Ngarbuh is a small remote village in one of the two Anglophone regions of Cameroon. On February 14, soldiers aided by vigilante group members entered the village in search of separatist fighters. In their incursion, they killed many women and children as young as five and burned their bodies in an attempt to conceal evidence. This happened in the wider context of the war in the Anglophone regions. Successive years of marginalization of the Anglophone minority by Francophone regimes have pushed armed Anglophones to challenge government forces and declare a separate state called Ambazonia.

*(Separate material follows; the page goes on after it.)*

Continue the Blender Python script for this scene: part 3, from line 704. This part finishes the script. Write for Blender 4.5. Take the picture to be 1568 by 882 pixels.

According to Human Rights Watch (HRW), 23 persons were killed, mostly women and children. Simultaneously, the Central Africa Network of Human Rights Defenders, known by its French acronym as REDHAC, said there were more than 35 bodies killed by the military. A similar version was made public by authorities of the Roman Catholic Church. Initially, through Communication Minister and Defense Minister, the government argued that only five persons were killed and claimed they were “collateral damages” and vindicated security forces. The government went further to call HRW a sponsor of terrorism in Cameroon while the country’s Interior Minister, Paul Atanga Nji, threatened to shut down local media houses and human rights groups trying to “destabilize Cameroon.” He claimed these civil society actors are on a mission of destruction and have received about $10 million.